What is required:
Set down only the lines running from the one with "nb = ((fc[:, 1]" to the one with "0, .08), M_lgrey, tb, smooth=False, bevel=.02)", both lines included, exactly as they stand, please.

Dataset content:
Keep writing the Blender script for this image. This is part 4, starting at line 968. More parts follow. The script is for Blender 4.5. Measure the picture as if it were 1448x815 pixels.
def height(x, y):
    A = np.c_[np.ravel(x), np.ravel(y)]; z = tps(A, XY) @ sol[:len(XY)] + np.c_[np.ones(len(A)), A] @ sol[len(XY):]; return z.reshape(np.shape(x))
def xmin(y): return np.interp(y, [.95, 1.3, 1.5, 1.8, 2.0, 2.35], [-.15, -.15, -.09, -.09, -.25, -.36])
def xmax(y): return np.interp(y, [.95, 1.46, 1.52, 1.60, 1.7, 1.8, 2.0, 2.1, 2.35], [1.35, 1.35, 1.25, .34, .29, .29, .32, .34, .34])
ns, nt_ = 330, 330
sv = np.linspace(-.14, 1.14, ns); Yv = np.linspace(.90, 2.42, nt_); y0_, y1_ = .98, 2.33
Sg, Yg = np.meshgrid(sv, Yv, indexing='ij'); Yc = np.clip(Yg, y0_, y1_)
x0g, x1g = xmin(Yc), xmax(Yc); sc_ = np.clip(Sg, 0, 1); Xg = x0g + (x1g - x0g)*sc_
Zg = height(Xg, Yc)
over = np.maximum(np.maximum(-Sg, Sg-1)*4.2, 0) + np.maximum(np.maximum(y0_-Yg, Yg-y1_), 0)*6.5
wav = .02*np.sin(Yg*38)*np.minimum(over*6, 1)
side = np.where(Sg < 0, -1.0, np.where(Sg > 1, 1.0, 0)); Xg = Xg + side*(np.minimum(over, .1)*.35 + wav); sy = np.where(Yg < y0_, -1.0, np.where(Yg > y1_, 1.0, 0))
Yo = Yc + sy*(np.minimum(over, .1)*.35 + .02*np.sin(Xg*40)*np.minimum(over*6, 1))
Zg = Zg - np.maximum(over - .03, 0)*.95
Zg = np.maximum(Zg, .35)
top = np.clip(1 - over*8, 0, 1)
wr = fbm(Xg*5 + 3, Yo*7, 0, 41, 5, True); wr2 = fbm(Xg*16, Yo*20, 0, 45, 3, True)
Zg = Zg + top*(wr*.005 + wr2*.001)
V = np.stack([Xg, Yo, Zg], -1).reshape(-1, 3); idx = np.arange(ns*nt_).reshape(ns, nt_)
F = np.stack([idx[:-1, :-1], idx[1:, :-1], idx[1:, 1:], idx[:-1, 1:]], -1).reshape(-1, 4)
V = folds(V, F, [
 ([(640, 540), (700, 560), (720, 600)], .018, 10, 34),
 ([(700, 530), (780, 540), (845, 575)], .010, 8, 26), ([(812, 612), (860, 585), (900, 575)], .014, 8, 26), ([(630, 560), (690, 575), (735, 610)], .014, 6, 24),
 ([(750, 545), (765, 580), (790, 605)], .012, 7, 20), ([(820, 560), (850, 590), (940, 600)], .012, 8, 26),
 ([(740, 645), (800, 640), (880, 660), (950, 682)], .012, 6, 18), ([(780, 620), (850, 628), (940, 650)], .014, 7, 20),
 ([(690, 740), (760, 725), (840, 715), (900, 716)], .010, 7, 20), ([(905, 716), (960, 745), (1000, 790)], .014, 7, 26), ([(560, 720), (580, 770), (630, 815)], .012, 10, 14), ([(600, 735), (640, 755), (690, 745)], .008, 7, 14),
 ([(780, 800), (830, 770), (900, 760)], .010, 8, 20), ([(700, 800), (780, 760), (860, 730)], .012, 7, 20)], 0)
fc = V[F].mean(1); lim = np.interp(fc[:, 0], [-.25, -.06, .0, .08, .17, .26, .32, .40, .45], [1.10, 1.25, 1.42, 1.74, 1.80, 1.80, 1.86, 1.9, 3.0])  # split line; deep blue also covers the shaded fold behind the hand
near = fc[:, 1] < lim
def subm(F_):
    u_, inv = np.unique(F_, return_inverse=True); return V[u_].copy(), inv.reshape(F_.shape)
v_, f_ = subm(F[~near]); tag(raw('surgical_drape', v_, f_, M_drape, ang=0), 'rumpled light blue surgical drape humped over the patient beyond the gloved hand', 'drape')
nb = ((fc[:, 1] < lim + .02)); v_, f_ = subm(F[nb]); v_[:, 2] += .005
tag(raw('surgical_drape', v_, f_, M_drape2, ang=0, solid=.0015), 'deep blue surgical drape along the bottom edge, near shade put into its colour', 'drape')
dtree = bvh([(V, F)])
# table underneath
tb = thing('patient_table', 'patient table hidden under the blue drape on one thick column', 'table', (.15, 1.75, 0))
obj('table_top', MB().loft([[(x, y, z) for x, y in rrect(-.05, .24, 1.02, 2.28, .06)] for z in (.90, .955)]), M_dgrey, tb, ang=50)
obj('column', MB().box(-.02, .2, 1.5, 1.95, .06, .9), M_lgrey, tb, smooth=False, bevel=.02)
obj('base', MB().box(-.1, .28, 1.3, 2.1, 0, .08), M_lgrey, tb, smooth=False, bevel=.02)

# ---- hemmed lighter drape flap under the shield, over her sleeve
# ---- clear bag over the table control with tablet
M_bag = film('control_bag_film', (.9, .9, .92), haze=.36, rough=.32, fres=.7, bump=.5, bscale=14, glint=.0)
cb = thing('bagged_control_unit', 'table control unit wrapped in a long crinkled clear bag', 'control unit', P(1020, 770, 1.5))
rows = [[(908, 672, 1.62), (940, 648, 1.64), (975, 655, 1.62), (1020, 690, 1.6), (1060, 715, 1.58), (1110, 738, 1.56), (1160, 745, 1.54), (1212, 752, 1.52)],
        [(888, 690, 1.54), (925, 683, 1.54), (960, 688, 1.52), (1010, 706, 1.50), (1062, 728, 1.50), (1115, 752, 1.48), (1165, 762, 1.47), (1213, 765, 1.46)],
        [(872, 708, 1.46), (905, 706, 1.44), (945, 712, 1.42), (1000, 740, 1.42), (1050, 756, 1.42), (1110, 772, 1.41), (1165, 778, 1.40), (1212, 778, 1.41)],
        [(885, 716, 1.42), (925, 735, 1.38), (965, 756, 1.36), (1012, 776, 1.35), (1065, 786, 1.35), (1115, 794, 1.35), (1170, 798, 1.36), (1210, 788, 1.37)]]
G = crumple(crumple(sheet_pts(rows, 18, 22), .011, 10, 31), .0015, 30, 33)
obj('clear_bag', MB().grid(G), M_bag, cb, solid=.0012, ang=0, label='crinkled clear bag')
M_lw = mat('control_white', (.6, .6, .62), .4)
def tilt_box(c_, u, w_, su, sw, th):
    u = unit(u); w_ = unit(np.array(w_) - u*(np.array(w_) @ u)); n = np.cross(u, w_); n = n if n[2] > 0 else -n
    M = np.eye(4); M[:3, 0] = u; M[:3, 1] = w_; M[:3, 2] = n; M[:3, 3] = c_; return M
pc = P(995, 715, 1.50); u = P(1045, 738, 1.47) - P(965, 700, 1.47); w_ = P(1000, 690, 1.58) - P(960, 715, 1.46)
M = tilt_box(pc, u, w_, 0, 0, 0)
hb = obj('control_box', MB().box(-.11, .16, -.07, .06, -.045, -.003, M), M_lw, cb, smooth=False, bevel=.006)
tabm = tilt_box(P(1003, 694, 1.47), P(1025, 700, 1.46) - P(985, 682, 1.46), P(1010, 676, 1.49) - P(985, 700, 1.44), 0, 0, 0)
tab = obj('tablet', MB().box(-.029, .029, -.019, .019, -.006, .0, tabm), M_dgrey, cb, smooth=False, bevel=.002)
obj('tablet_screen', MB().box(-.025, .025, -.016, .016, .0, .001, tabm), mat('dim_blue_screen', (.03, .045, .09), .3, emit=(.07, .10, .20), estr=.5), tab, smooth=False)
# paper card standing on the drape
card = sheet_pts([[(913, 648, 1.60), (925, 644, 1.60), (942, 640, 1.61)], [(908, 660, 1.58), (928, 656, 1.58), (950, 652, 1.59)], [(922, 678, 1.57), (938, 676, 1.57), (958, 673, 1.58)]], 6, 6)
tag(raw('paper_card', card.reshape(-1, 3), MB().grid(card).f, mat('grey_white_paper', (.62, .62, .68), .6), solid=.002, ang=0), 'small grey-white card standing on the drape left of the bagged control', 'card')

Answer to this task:
nb = ((fc[:, 1] < lim + .02)); v_, f_ = subm(F[nb]); v_[:, 2] += .005
tag(raw('surgical_drape', v_, f_, M_drape2, ang=0, solid=.0015), 'deep blue surgical drape along the bottom edge, near shade put into its colour', 'drape')
dtree = bvh([(V, F)])
# table underneath
tb = thing('patient_table', 'patient table hidden under the blue drape on one thick column', 'table', (.15, 1.75, 0))
obj('table_top', MB().loft([[(x, y, z) for x, y in rrect(-.05, .24, 1.02, 2.28, .06)] for z in (.90, .955)]), M_dgrey, tb, ang=50)
obj('column', MB().box(-.02, .2, 1.5, 1.95, .06, .9), M_lgrey, tb, smooth=False, bevel=.02)
obj('base', MB().box(-.1, .28, 1.3, 2.1, 0, .08), M_lgrey, tb, smooth=False, bevel=.02)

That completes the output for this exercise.